Directions: Copy, character for character, the lines running from the one with "1367 pixels high." to the one with "0, .05).build('trim_6', 'jambdark'))", ends included. Leave out every other line.

Task data:
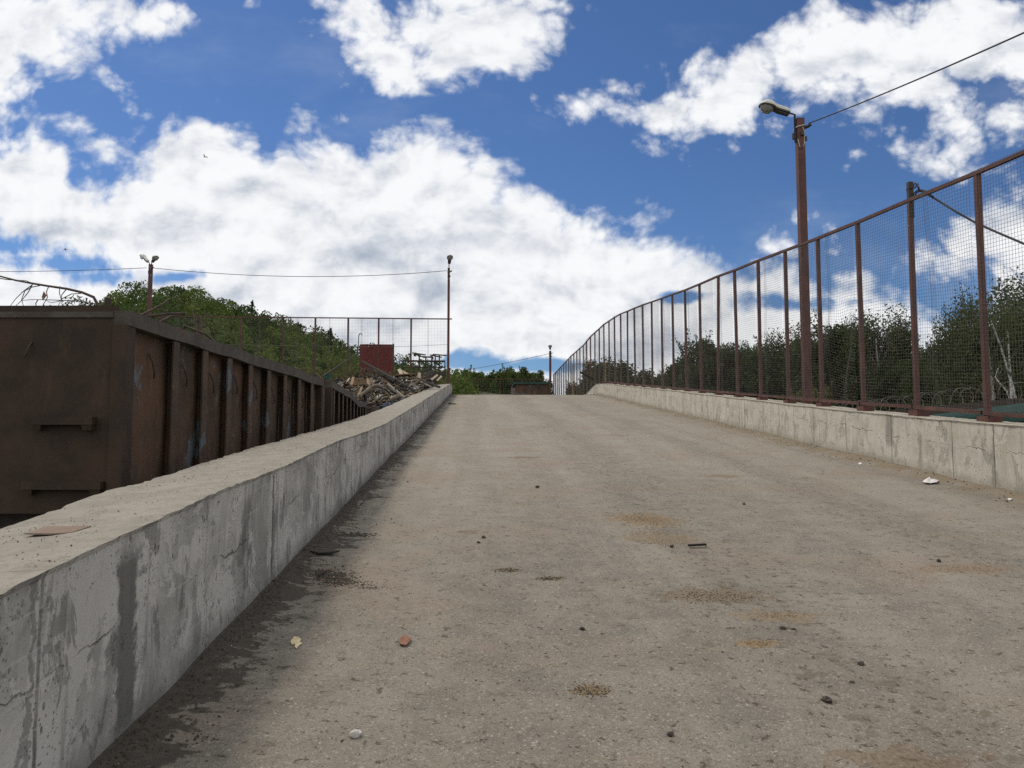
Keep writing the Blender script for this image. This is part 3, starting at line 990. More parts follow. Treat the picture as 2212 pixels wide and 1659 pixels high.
# ---------------------------------------------------------------- containers
def container(label, near, far, zb, zt, width, ribs, side_mat='rust_side', hooks=True, steps=True, dent=0.0):
    nx, ny = near
    fx, fy = far
    d = Vector((fx - nx, fy - ny, 0))
    L = d.length
    ang = math.atan2(-d.x, d.y)
    root = thing('skip_container', label, 'container', (nx, ny, 0.72))
    rot = Matrix.Rotation(ang, 4, 'Z')
    T = Matrix.Translation((nx, ny, 0)) @ rot

    def fin(mb, name, mat, parent=root):
        mb.v = [tuple(T @ Vector(p)) for p in mb.v]
        o = mb.build(name, mat, parent)
        return o
    H = zt - zb
    th = .03
    # side sheets (local: x=0 is the face towards the road, -width the far one; y along)
    for sx in (0, -1):
        mb = MB()
        xo = -.1 if sx == 0 else -width + .1
        n, nz = 60, 6
        vs, fs = [], []
        for j in range(nz + 1):
            for i in range(n + 1):
                bul = 0.018 * vnoise(i * .35, j * .8, sx + L) + .012 * math.sin(i * 2 * math.pi / 6.2)
                vs.append((xo + bul * (math.sin(math.pi * j / nz)), L * i / n, zb + (H - .1) * j / nz))
        for j in range(nz):
            for i in range(n):
                a = j * (n + 1) + i
                fs.append((a, a + 1, a + n + 2, a + n + 1))
        mb.add(vs, fs, 0, True)
        fin(mb, 'side_wall', side_mat)
        if sx == 0:
            for y in ribs:
                mb = MB()
                bow = .015 * vnoise(y * 3, 1, 1)
                zc, hh = zb + .06 + (H - .2) / 2, H - .2
                mb.box((-.004 + bow, y, zc), (.016, .135, hh))
                mb.box((-.056 + bow, y + .06, zc), (.088, .015, hh))
                fin(mb, 'rib', 'rust_side' if side_mat == 'rust_side' else side_mat)
            if hooks:
                for k, y in enumerate(ribs[:-1]):
                    yc = y + .36 - .73 if k == 0 else y - .36
                    mb = MB()
                    z = zt - .42 - .02 * (k % 3)
                    mb.tube([(-.085, yc - .02, z + .12), (-.05, yc - .015, z + .04), (-.045, yc + .02, z - .05), (-.07, yc + .06, z - .1)], .009, 6)
                    fin(mb, 'rope_hook', 'dark_steel')
    for y in (0.02, L - .02):
        mb = MB()
        mb.box((-width / 2, y, zb - .15 + (H + .2) / 2), (width - .2, th, H + .2))
        for x in (-.06, -width + .06):
            mb.box((x, y + (.03 if y < 1 else -.03), zb + (H - .12) / 2), (.125, .15, H - .12))
        e = fin(mb, 'end_wall', 'rust_end')
        if steps and y < 1:
            for (z, w, x) in ((zb + H * .40, .52, -.50), (zb + H * .055, .66, -.48)):
                mb = MB()
                mb.box((x, -.035, z), (w, .085, .065))
                mb.box((x + w / 2 - .05, -.03, z - .05), (.07, .06, .06), taper=1.4)
                mb.box((x - w / 2 + .05, -.03, z - .05), (.05, .06, .05), taper=1.4)
                s = fin(mb, 'step', 'rust_end', e)
                s.location = (0, 0, 0)
    mb = MB()                                   # rim: flange round the top, a little bent
    n = 40
    for i in range(n):
        y0, y1 = L * i / n, L * (i + 1) / n
        k0, k1 = [.018 * vnoise(q * 1.1, 2, L) - dent * math.exp(-((q - L * .72) / .9) ** 2) for q in (y0, y1)]
        for (xa, s) in ((.012, 1), (-width - .012, -1)):
            vs = []
            for (yy, k) in ((y0, k0), (y1, k1)):
                vs += [(xa, yy, zt - .13 + k), (xa, yy, zt + k), (xa - s * .14, yy, zt + k), (xa - s * .14, yy, zt - .13 + k)]
            mb.add(vs, [(0, 1, 5, 4), (1, 2, 6, 5), (2, 3, 7, 6), (3, 0, 4, 7)] + ([(0, 3, 2, 1)] if i == 0 else []) + ([(4, 5, 6, 7)] if i == n - 1 else []))
    for y in (.04, L - .04):
        mb.box((-width / 2, y, zt - .03), (width - .26, .10, .05))
    fin(mb, 'top_rim', 'rust_rim')
    mb = MB()
    mb.box((-width / 2, L / 2, zb + .03), (width - .1, L - .1, .06))
    mb.box((-.02, L / 2, zb + .01), (.06, L, .13))
    fin(mb, 'floor', 'rust_rim')
    if hooks:
        mb = MB()
        mb.tube([(-.83, .0, zb + H * .83), (-.835, -.03, zb + H * .80), (-.85, -.035, zb + H * .765), (-.875, -.02, zb + H * .745)], .009, 6)
        fin(mb, 'rope_hook', 'dark_steel')
    mb = MB()
    for x in (-.35, -width + .35):
        mb.box((x, L / 2, (zb + .72) / 2), (.2, L - .2, zb - .72))
    mb.box((-width / 2, .35, (zb + .72) / 2 - .003), (width - .7, .12, zb - .72 - .006))
    fin(mb, 'skid', 'dark_steel')
    return root


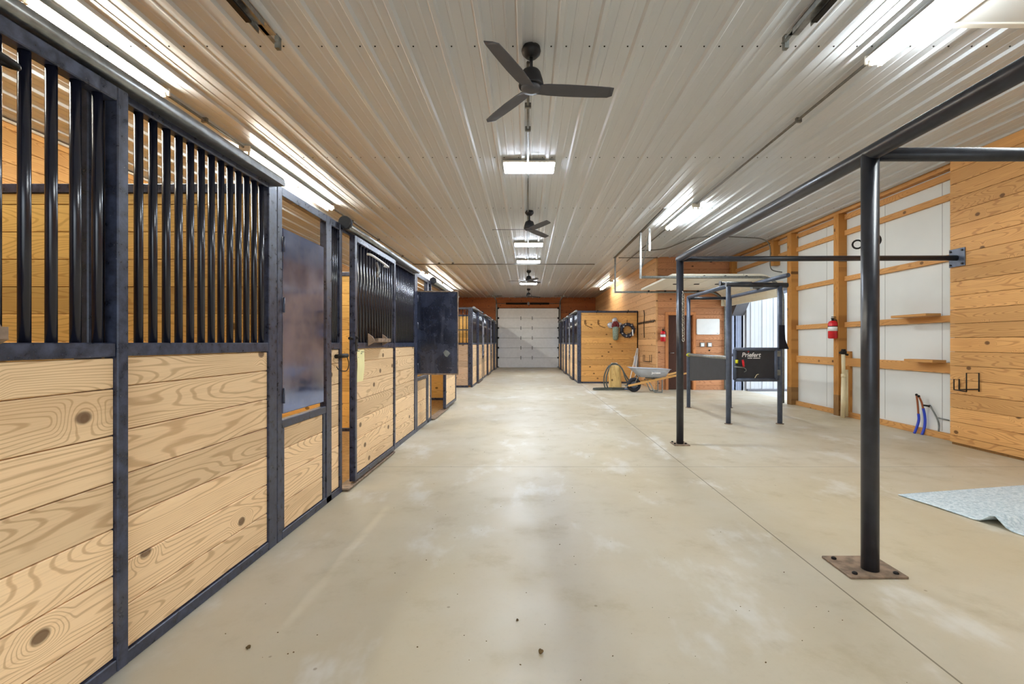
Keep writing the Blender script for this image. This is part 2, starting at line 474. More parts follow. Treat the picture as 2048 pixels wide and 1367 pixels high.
# siding of the wing outside the doorway
prof = [(5.93, 12.75)]
x = 6.05
while x < 11:
    prof += [(x-.03, 12.75), (x-.012, 12.725), (x+.012, 12.725), (x+.03, 12.75), (x+.1, 12.75), (x+.11, 12.744), (x+.12, 12.75), (x+.2, 12.75), (x+.21, 12.744), (x+.22, 12.75)]
    x += .31
prof.append((11.2, 12.75))
mb = MB(); vs = []; fs = []
for a, b in prof: vs += [(a, b, 0), (a, b, 4.6)]
for i in range(len(prof)-1): fs.append((2*i, 2*i+1, 2*i+3, 2*i+2))
mb.add(vs, fs); mb.box(5.93, 11.2, 12.77, 12.9, 0, 4.6)
struct(mb.build('wall_outside', 'white_metal'))
struct(box(5.93, 11.2, 12.70, 12.75, 0, .05).build('trim_6', 'jambdark'))

# girts and posts of the right wall
gn = 7
for z0, z1, y0, y1, d in ((3.60, 3.666, 6.06, 12.9, .10), (3.48, 3.57, 6.06, 12.9, .045), (3.20, 3.29, 6.06, 12.9, .045), (2.39, 2.475, 6.06, 9.98, .045),
                   (1.575, 1.665, 6.06, 9.98, .045), (.89, 1.03, 6.06, 9.98, .045), (0, .085, 6.06, 9.98, .06)):
    struct(MB().cham(XR-d, XR, y0, y1, z0, z1, .004).build('trim_%d' % gn, 'girt_Y')); gn += 1
struct(box(XR-.055, XR, 2.0, 6.06, 0, .085).build('trim_%d' % gn, 'girt_Y')); gn += 1
def timber_post(y, z0, x0=5.51, wy=.14, foot=True):
    t = thing('timber_post', (5.58, y, 0), None, None, kind='structure')
    mb = MB()
    for k in range(3): mb.cham(x0, XR, y+k*wy/3, y+(k+1)*wy/3-.002, z0+(.37 if foot else 0), CZ-.07, .003)
    mb.build('shaft', 'post_Z', t)
    if foot: MB().cham(x0, XR, y, y+wy, z0, z0+.37, .003).build('foot', 'foot_Z', t)
    return t
M['foot_Z'] = wood('aged_post_foot', lin(146, 108, 62), lin(104, 72, 38), 'Z', 'Y', tone=.05)
timber_post(8.34, 0)
timber_post(9.84, 0, wy=.16)
timber_post(10.55, 3.04, foot=False)
timber_post(12.72, 2.9, foot=False)
struct(MB().cham(5.62, XR, 8.20, 8.335, .02, 1.15, .003).build('trim_%d' % gn, 'post_Z')); gn += 1
# honey pine panel near the camera on the right
struct(boards(MB(), 'Y', YB, 6.06, 5.44, 5.48, .03, CZ, first=.03-.09).build('wall_right_panelling', 'panel_Y'))
struct(box(5.485, 5.65, YB, 6.04, .03, CZ).build('wall_right_panelling_backing', 'darkgap'))
struct(box(5.46, 5.6, YB, 6.05, 0, .03).build('baseboard_right', 'foot_Z'))
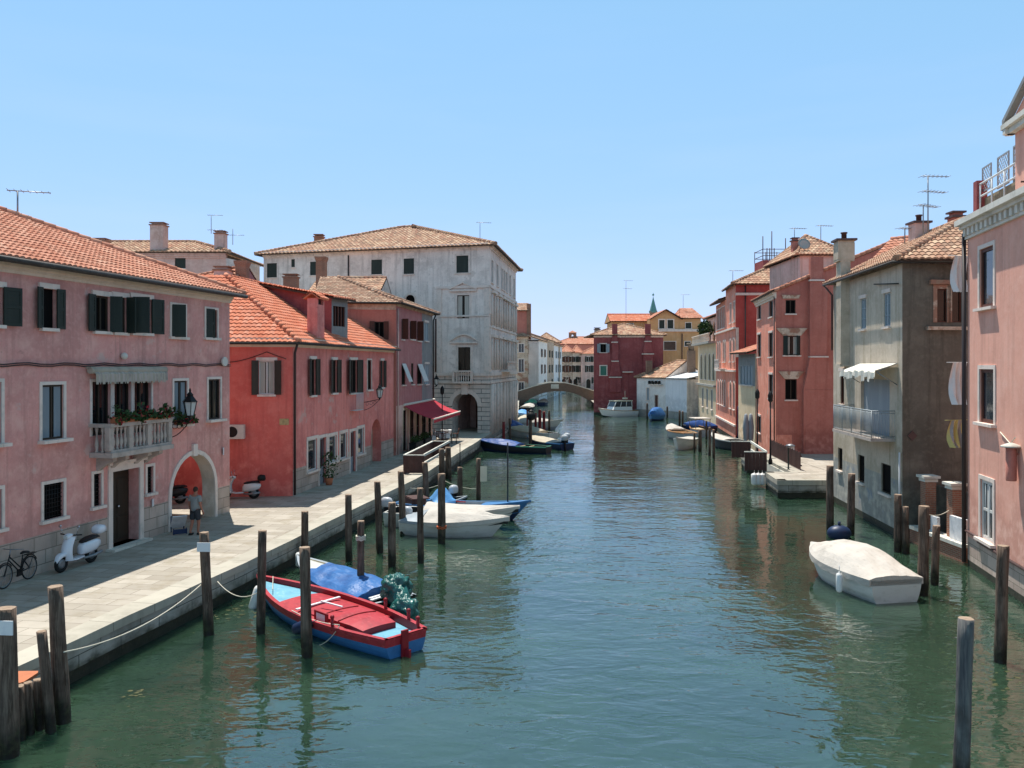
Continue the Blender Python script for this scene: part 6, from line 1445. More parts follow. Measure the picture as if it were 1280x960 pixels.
bx = lambda px: MF.ray(px)[0]; zz = lambda py: W(780, py, 120.6).z; t = MB(); o = .3
def slab(l0, r0, y0, l1, r1, y1): t.hexa([MF(bx(l1), zz(y1), o), MF(bx(r1), zz(y1), o), MF(bx(r1), zz(y1), -.02), MF(bx(l1), zz(y1), -.02), MF(bx(l0), zz(y0), o), MF(bx(r0), zz(y0), o), MF(bx(r0), zz(y0), -.02), MF(bx(l0), zz(y0), -.02)])
slab(765, 771.5, 405, 765, 771.5, 419); slab(765, 771.5, 419.2, 765, 771.5, 427); slab(765, 772.5, 428, 765, 772.5, 450); slab(765, 773, 452, 762, 776, 470); slab(762, 776, 472, 762, 776, 490); t.build('chimney_breast', 'maroon_plaster', ma)
t = MB(); slab(806, 813, 405, 806, 813, 426); slab(806, 813, 427, 803, 816, 441); slab(804, 816, 443, 804, 816, 470); t.build('chimney_breast', 'maroon_plaster', ma)
o = .42
for l, r, y in ((764, 772, 427.8), (764, 773, 451.5), (761, 777, 471.5), (802, 817, 442.5), (805, 814, 426.8), (778, 791, 465)): t = MB(); slab(l, r, y-.6, l, r, y+.6); t.build('ledge', 'white_stone', ma)
p = W(747, 418, 122); chimney(ro, p.x, p.y+.6, p.z-1, W(747, 412, 122).z, .8, .8, 'grey_stone', 'pipe', 'flat')
antenna(ro, W(782.5, 400, 126), 6., ((1., 0), (.8, .3)), .2)
# houses behind
h, fr, ro = small_house('orange_roof_house', 'house whose bright orange tiled roof shows over the maroon house', W(765, HZ, 136).xy, W(813, HZ, 136).xy, 7, W(780, 402, 136).z, .34, 'ochre_plaster', 'tile_orange', False, False, pw=.42, cl=.6, samples=4)
for w in [fr.rect(783, 404, 792, 412)]: window(h, fr.off(.19), w, .18, 'glass', 'wood_white')
oc = thing('ochre_house', 'ochre gabled house with dark green shutters behind the low white house', 'house', (27, 137, GZ)); OF = Fr(W(812, HZ, 133).xy, W(876, HZ, 133).xy); R = OF.rect; zt = W(830, 398, 133).z; mb = MB()
ow = [R(824, 400, 830.5, 410.5), R(834.5, 400, 841.5, 410.5), R(857, 403.5, 864, 410.5), R(830, 427, 844.5, 437.5), R(856, 427, 863, 432.5)]
facade(mb, OF, 0, OF.L, GZ, zt, [w+(False, .2) for w in ow]); x0, x1, xm = OF.ray(816)[0], OF.ray(849)[0], OF.ray(832)[0]; gz = W(832, 387.5, 133).z
mb.face([OF(x0, zt), OF(x1, zt), OF(xm, gz)]); facade(mb, OF.side(10), 0, 10, GZ, zt); facade(mb, OF.near(10), 0, 10, GZ, zt); mb.build('wall', 'ochre_plaster', oc)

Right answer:
Keep writing the Blender script for this image. This is part 2, starting at line 474. More parts follow. Treat the picture as 2048 pixels wide and 1367 pixels high.
# siding of the wing outside the doorway
prof = [(5.93, 12.75)]
x = 6.05
while x < 11:
    prof += [(x-.03, 12.75), (x-.012, 12.725), (x+.012, 12.725), (x+.03, 12.75), (x+.1, 12.75), (x+.11, 12.744), (x+.12, 12.75), (x+.2, 12.75), (x+.21, 12.744), (x+.22, 12.75)]
    x += .31
prof.append((11.2, 12.75))
mb = MB(); vs = []; fs = []
for a, b in prof: vs += [(a, b, 0), (a, b, 4.6)]
for i in range(len(prof)-1): fs.append((2*i, 2*i+1, 2*i+3, 2*i+2))
mb.add(vs, fs); mb.box(5.93, 11.2, 12.77, 12.9, 0, 4.6)
struct(mb.build('wall_outside', 'white_metal'))
struct(box(5.93, 11.2, 12.70, 12.75, 0, .05).build('trim_6', 'jambdark'))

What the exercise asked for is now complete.